### What to work on
Search the data for the string "scene" and extract every line where it appears.
— START OF Dataset excerpt —
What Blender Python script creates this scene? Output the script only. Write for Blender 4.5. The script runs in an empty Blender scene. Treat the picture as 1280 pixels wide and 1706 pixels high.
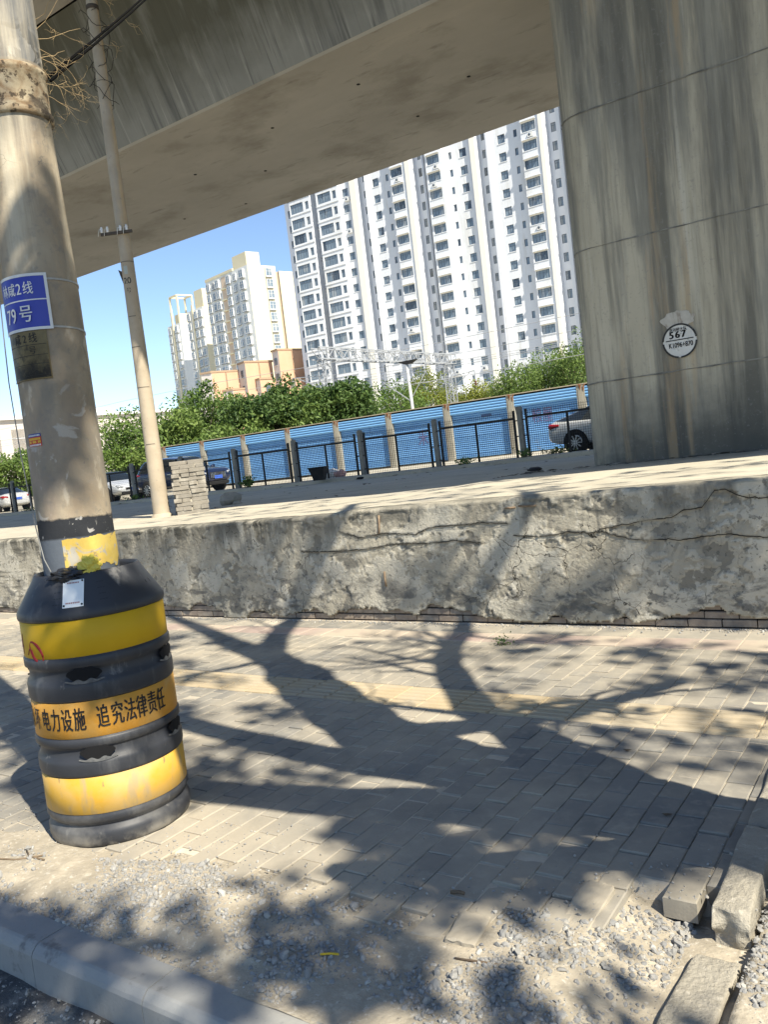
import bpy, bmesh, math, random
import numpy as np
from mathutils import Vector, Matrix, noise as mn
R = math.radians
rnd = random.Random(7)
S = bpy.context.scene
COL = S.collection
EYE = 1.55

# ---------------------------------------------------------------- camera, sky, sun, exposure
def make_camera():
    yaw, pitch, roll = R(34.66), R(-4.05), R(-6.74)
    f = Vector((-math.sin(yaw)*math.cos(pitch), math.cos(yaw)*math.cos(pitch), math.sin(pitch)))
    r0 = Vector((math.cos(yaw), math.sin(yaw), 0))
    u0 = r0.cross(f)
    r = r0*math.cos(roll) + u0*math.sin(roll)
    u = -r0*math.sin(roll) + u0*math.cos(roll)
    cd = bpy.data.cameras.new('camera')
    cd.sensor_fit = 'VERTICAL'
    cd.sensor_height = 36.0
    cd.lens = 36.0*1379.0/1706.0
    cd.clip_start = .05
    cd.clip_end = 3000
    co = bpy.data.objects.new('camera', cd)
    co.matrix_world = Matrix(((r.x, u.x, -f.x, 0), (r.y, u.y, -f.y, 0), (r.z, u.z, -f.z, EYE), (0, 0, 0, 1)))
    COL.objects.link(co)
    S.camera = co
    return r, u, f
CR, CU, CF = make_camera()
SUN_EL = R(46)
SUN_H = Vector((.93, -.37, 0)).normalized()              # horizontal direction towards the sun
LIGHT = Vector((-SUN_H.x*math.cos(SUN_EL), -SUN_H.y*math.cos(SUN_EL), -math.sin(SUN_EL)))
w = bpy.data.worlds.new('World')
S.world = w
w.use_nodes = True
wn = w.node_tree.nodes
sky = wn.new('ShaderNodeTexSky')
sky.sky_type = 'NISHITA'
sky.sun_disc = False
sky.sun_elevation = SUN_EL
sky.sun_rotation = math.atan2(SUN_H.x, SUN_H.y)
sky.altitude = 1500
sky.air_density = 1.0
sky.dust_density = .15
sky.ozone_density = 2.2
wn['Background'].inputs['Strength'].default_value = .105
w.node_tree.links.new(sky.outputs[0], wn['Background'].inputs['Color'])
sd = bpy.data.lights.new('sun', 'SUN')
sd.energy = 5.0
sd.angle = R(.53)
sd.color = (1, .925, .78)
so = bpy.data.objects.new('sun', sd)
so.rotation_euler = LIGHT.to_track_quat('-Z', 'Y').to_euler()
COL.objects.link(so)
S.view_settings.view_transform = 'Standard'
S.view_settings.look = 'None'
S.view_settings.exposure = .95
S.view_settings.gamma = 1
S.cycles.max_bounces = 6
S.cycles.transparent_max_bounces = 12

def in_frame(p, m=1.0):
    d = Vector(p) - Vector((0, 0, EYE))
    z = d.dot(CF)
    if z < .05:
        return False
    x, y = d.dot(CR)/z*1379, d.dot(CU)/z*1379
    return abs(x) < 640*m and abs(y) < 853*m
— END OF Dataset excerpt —
### Full solution
What Blender Python script creates this scene? Output the script only. Write for Blender 4.5. The script runs in an empty Blender scene. Treat the picture as 1280 pixels wide and 1706 pixels high.
S = bpy.context.scene